Quite suddenly, I’m sad. I love these hawks and when I was growing up on our prairie farm I would stop the tractor on the edge of the field and lay on my back in the brome and imagine myself a companion, flying perfect arcs. I would listen—past the grass giving away the wind—to the raspy scream that seemed to come from the infancy of time. A raspy raptor scream that would liquefy my spine, shutter me. Lying there like that I knew there was no other place on earth I wanted to be, or could be, for under that circle I was obviously already at axis mundi.

These are trying times. Trying times for hawks. Certainly for this hawk. I want to alert the coffee shop patrons, point to the hawk and ask the Sesame Street question about one of these things…being out of place. But I too have grown accustom to small deformities, heedless of their deeper signs. I too can sit within my-oblivious-self, within this middle-class pocket, comfortable and assured by my suggestions of concern and soft-core altruism, and allow the world to spin its spin.

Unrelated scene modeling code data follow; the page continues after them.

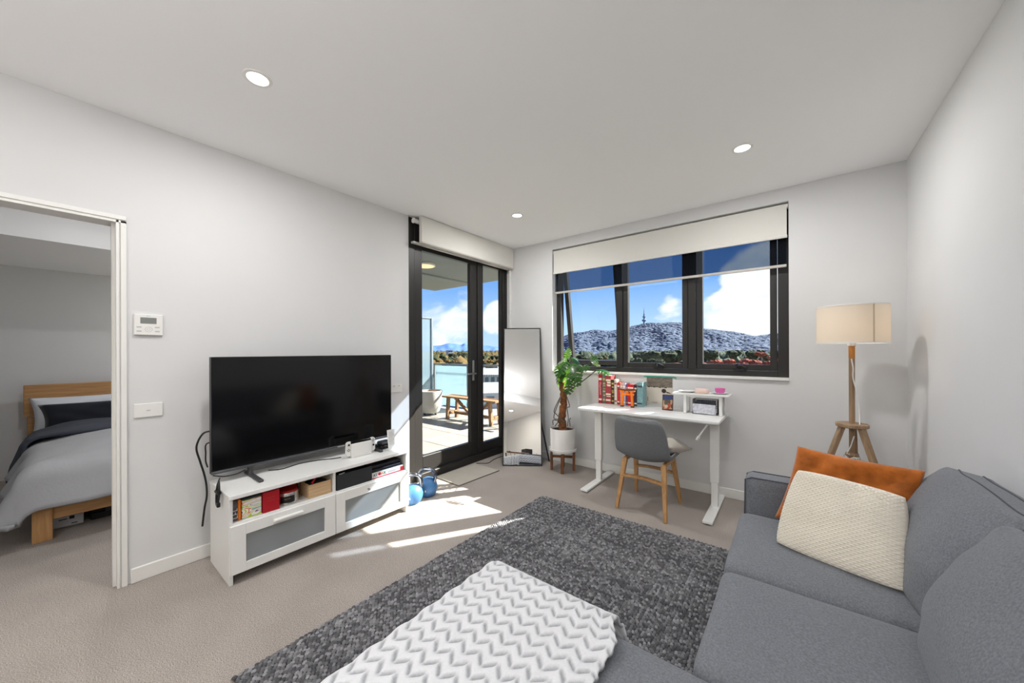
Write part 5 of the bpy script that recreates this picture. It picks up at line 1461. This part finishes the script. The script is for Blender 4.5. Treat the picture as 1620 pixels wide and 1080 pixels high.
b = MB(); b.box(1.395, 1.45, -1.44, -1.42, .90, .93, .004); put('trigger_cap', b, M_WHITEPLASTIC, t)
t = thing('basket', 'dark woven basket at the wall end of the white side table, seen in the mirror', 'basket', (1.70, -1.62, .70))
b = MB(); b.lathe([(0, 0), (.07, 0), (.085, .12), (.08, .125), (.066, .006), (0, .005)], (1.70, -1.62, .7005), 20); put('basket_body', b, mat('dark_wicker', S(70, 52, 40), .8, var=.4, vscale=60), t)

# ================================================================== BALCONY
BX0, BX1, BY0, BY1 = -6.75, XW - T, 2.15, 5.70
fb = thing('floor_balcony', 'balcony floor of large grey tiles', None, ((BX0+BX1)/2, (BY0+BY1)/2, -.05), kind='structure')
b = MB(); b.box(BX0, BX1, BY0, BY1, -.30, -.030); b.box(BX1, XW - .09, SY0, 3.70, -.30, -.03); put('slab', b, mat('balcony_slab', S(150, 148, 144), .8), fb)
nx, ny = 6, 6; tw, th = (BX1 - BX0)/nx, (BY1 - BY0)/ny
proto = None
tm = [mat('balcony_tile_%d' % k, c, .55, var=.08, vscale=5) for k, c in enumerate((S(132, 127, 121), S(124, 120, 115), S(140, 134, 127)))]
for i in range(nx):
    for j in range(ny):
        b = MB(); x0, y0 = BX0 + i*tw, BY0 + j*th
        b.box(x0 + .004, x0 + tw - .004, y0 + .004, y0 + th - .004, -.030, -.004, .002); put('tile', b, tm[(i*2 + j*5) % 3], fb)
mb = MB(); mb.box(BX0 - .1, XW - T, 2.15, 5.70, 2.80, 3.05); struct('ceiling_balcony', mb, mat('soffit_concrete', S(122, 127, 131), .85, var=.08, vscale=2, bump=.2, bscale=12, bdist=.01), 'pale concrete balcony soffit')
mb = MB(); mb.box(-3.9, -3.84, 2.16, 5.6, 2.77, 2.80); mb.box(-5.5, -5.44, 2.16, 5.6, 2.77, 2.80); struct('trim_1', mb, MATS['soffit_concrete'], 'shallow ribs on the balcony soffit')
lp = Vector((-4.95, 3.86, 2.80))
lp = at_z(672, 421, 2.76); lp.z = 2.80
t = thing('balcony_light', 'round flush light on the balcony soffit', 'light', lp)
b = MB(); b.lathe([(.17, 0), (.175, -.01), (.175, -.035), (.155, -.045), (.15, -.04), (.15, 0)], lp, 32); put('rim', b, M_WHITEPLASTIC, t)
b = MB(); b.lathe([(0, -.05), (.08, -.048), (.15, -.038)], lp, 32); put('diffuser', b, mat('warm_diffuser', S(240, 200, 140), .4, emit=(1, .66, .32, 1), estr=.9), t)
# balustrade
t = thing('balustrade', 'glass balcony balustrade with a grey metal handrail and square posts', 'balustrade', (-4.9, 5.58, 0))
M_RAIL = mat('grey_rail_metal', S(128, 136, 142), .4, .6)
b = MB(); b.box(BX0, BX1, 5.55, 5.60, 1.0, 1.035, .004); put('handrail', b, M_RAIL, t)
px_posts = [-6.72, -5.60, -4.45, -3.30]
for x in px_posts:
    b = MB(); b.box(x - .022, x + .022, 5.555, 5.60, -.03, 1.0, .003); put('post', b, M_RAIL, t)
for k, (x0, x1) in enumerate(zip(px_posts[:-1], px_posts[1:])):
    b = MB(); b.box(x0 + .05, x1 - .05, 5.573, 5.581, .06, .985); pn = put('glass_panel', b, M_FROST if k == 0 else M_GLASS, t, 'frosted blue glass panel' if k == 0 else 'clear glass panel')
    b = MB()
    for q in range(22):
        xx = x0 + .07 + (x1-x0-.14)*q/21; b.box(xx - .008, xx + .008, 5.5705, 5.572, .775, .83)
    put('dot_band', b, mat('grey_film', S(92, 104, 112), .6), pn, 'row of small grey film marks', kind='stuff')
t = thing('privacy_screen', 'tall pale glass screen at the far end of the balcony', 'screen', (-6.45, 4.4, 0))
b = MB(); b.box(-6.454, -6.446, 3.0, 5.24, -.02, 2.06); put('glass_panel', b, M_SCREEN, t)
b = MB(); b.box(-6.475, -6.425, 5.24, 5.29, -.03, 2.08, .003); put('post', b, M_RAIL, t)
b = MB(); b.box(-6.47, -6.43, 3.0, 5.24, 2.06, 2.085, .002); put('top_rail', b, M_RAIL, t)

# bench
def make_bench():
    t = thing('timber_bench', 'weathered timber bench with slanted braces standing on the balcony tiles', 'bench', (-4.7, 4.82, 0))
    x0, x1, y0, y1, zt = -5.42, -4.02, 4.66, 4.98, .445
    for k in range(3):
        ya = y0 + (y1-y0)*k/3; b = MB(); b.box(x0, x1, ya + .002, ya + (y1-y0)/3 - .002, zt - .03, zt, .003); put('plank', b, M_BENCH, t)
    for x, sgn in ((-5.26, 1), (-4.18, -1)):
        for y in (4.70, 4.94):
            b = MB(); b.beam((x - sgn*.03, y, 0), (x, y, zt - .032), .06, .055, .003, (0, 1, 0)); put('leg', b, M_BENCH, t)
        b = MB(); b.box(x - .03, x + .03, 4.73, 4.91, .09, .15, .003); put('foot_rail', b, M_BENCH, t)
        b = MB(); b.beam((x + sgn*.44, 4.82, .148), (x + sgn*.06, 4.82, zt - .035), .05, .045, .003, (0, 1, 0)); put('brace', b, M_BENCH, t)
    b = MB(); b.box(-5.2, -4.24, 4.79, 4.85, .095, .145, .003); put('stretcher', b, M_BENCH, t)
make_bench()
pc = Vector((-5.93, 4.80, -.004))
t = thing('balcony_pot', 'rounded pale concrete pot on castors at the far end of the balcony', 'pot', pc)
b = MB(); b.lathe([(0, .05), (.16, .05), (.19, .08), (.235, .25), (.25, .42), (.248, .50), (.235, .505), (.225, .48), (.21, .46), (0, .46)], pc, 32); put('pot_body', b, mat('pale_concrete', S(168, 166, 161), .8, var=.05, vscale=6), t)
b = MB(); b.lathe([(0, .465), (.10, .475), (.20, .47), (.222, .462)], pc, 24); 
for k in range(26):
    a, r_ = rng.uniform(0, 2*PI), rng.uniform(.05, .21); p = pc + Vector((r_*math.cos(a), r_*math.sin(a), .47)); b.beam(p, p + Vector((rng.normal(0, .03), rng.normal(0, .03), rng.uniform(.02, .06))), .006, .003)
put('dry_soil', b, speckle('dry_soil_mix', S(120, 84, 58), S(178, 136, 100), 60, bump=1, bdist=.01), t)
for k in range(3):
    a = k*2*PI/3 + .3; b = MB(); b.lathe([(0, -.012), (.022, -.012), (.024, 0), (.022, .012), (0, .012)], pc + Vector((.13*math.cos(a), .13*math.sin(a), .025)), 14, 'Y'); b.box(pc.x + .13*math.cos(a) - .02, pc.x + .13*math.cos(a) + .02, pc.y + .13*math.sin(a) - .02, pc.y + .13*math.sin(a) + .02, .03, .048); put('castor', b, M_BLACK, t)

# ================================================================== LANDSCAPE OUTSIDE
GZ = -17.0
mb = MB(); mb.lathe([(0, GZ), (400, GZ), (1500, GZ), (16000, GZ - 1)], (0, 0, 0), 48)
struct('ground_plain', mb, speckle('plain_ground', S(78, 84, 58), S(118, 112, 92), .02, bump=0, big=.003), 'pale green and brown plain below the building')
def az_el(px, py):
    r = ray(px, py); return math.atan2(r.x, r.y), r.z / math.hypot(r.x, r.y)
# --- the wooded hill in the wide window
HP = [(40, 205), (90, 185), (150, 172), (260, 157), (400, 155), (490, 140), (560, 125), (640, 112), (700, 108), (800, 100), (880, 105), (1040, 145), (1120, 150), (1250, 165), (1330, 180), (1420, 193), (1500, 185), (1560, 180)]
hp = sorted(az_el(880 + x/4.5, 490 + y/4.5) for x, y in HP)
haz, hel = np.array([h[0] for h in hp]), np.array([h[1] for h in hp])
RH = 2400.0
def hill_el(a):
    e = np.interp(a, haz, hel)
    e = np.where(a < haz[0], hel[0] - (haz[0]-a)*.16, e); e = np.where(a > haz[-1], hel[-1] + .0*(a-haz[-1]), e)
    return np.maximum(e, .004)
def hill_z(a, s):
    zr = CAM_H + hill_el(a)*RH
    p = np.clip(s, 0, 1); p = p*p*(3-2*p)
    z = GZ + (zr - GZ)*p**.9
    n = np.array([mnoise.noise(Vector((float(aa)*22, float(ss)*5, 1.0))) for aa, ss in zip(np.ravel(a), np.ravel(s))]).reshape(np.shape(a))
    return z + n*13*np.sin(np.clip(s, 0, 1)*PI) - np.maximum(s-1, 0)*500
A_, S_ = np.meshgrid(np.radians(np.linspace(-37, 22, 120)), np.linspace(0, 1.25, 40), indexing='ij')
D_ = 700 + (RH - 700)*S_
Z_ = hill_z(A_, S_)
P = np.stack([D_*np.sin(A_), D_*np.cos(A_), Z_], -1)
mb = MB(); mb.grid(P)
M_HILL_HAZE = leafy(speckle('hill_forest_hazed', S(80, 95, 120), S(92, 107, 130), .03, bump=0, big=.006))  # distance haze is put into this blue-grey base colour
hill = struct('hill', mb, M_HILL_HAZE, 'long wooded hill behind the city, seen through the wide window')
# canopy blobs all over a surface: nobody could count these trees
def blobs(name, pos, rad, hgt, tone, m, label, cat):
    k6 = [(math.cos(k*PI/3), math.sin(k*PI/3), -.15) for k in range(6)] + [(math.cos(k*PI/3+.5)*.75, math.sin(k*PI/3+.5)*.75, .6) for k in range(6)] + [(0, 0, 1)]
    base = np.array(k6); n = len(pos)
    jit = rng.uniform(.75, 1.25, (n, 13, 1))
    V = base[None]*jit*np.stack([rad, rad, hgt], -1)[:, None, :] + pos[:, None, :]
    fq = [(k, (k+1) % 6, 6+(k+1) % 6, 6+k) for k in range(6)] + [(6, 7, 8, 12), (8, 9, 10, 12), (10, 11, 6, 12)]
    F = (np.array(fq)[None] + (np.arange(n)*13)[:, None, None]).reshape(-1, 4)
    tn = np.clip(np.repeat(tone, 13).reshape(n, 13) + rng.normal(0, .08, (n, 13)), 0, 1).ravel()
    me = mesh_np(name, V.reshape(-1, 3), F, tn, smooth=True)
    o = put(name, me, m, loc=tuple(pos.mean(0)), label=label, cat=cat, kind='stuff')
    return o
n = 9000
a = np.radians(rng.uniform(-36, 12, n)); s_ = rng.uniform(.02, 1.02, n)**.8
d = 700 + (RH-700)*s_; z = hill_z(a, s_)
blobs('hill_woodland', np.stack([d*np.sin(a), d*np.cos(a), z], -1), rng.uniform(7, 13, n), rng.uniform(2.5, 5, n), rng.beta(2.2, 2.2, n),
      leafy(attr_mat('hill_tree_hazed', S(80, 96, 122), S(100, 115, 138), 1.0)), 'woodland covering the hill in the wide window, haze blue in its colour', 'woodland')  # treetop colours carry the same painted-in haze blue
n = 1500
a = np.radians(rng.uniform(-36, 12, n)); d = rng.uniform(330, 720, n)
blobs('suburb_woodland', np.stack([d*np.sin(a), d*np.cos(a), np.full(n, GZ + 3)], -1), rng.uniform(3.5, 7, n), rng.uniform(7, 14, n), rng.beta(1.5, 1.6, n),
      leafy(attr_mat('suburb_tree_green', S(44, 58, 50), S(86, 98, 82), 1.0)), 'mixed green treetops filling the foot of the hill', 'woodland')
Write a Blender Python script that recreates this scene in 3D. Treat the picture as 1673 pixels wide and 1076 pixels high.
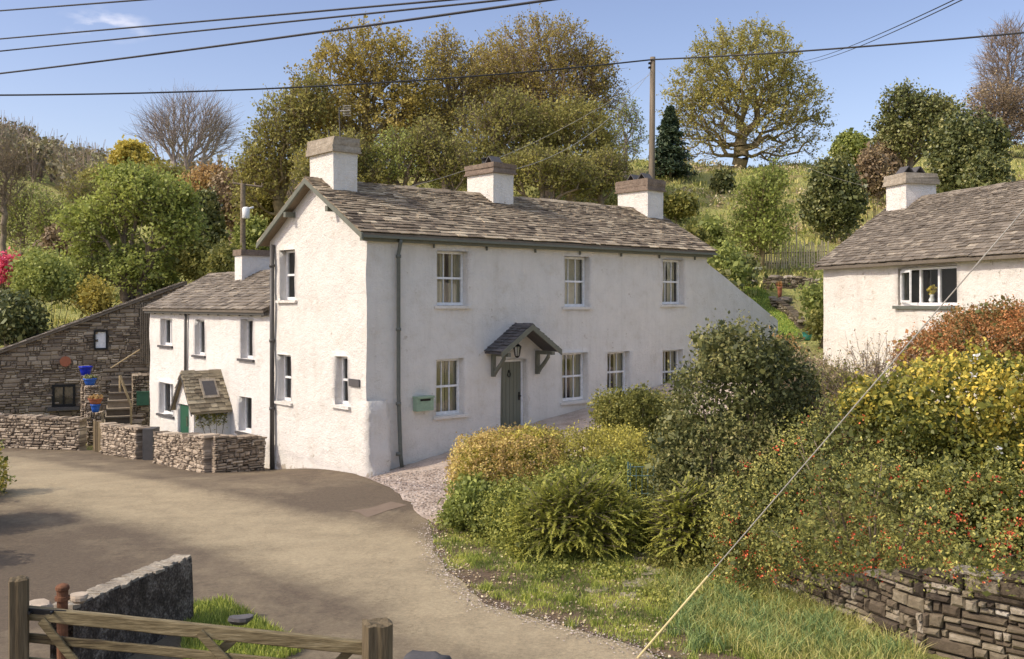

That there is a Moxie’s beneath a spiraling hawk can be explained it in terms of human encroachment and tragic environmental shifts. But it’s too easy to blame all the machinery, technology, corporate grease that have brought these chickens home to roost on our own back decks.

I’m not ignorant of the complexity of fixing that which has taken long complexities to break. How, in fact, addressing quantum problems with anything of a reductionist understanding of who we are, can cause even more harm. Which seems intuitive. Consider the immediate ethical questions around curbing population growth—thought to be one of our environment’s major problems.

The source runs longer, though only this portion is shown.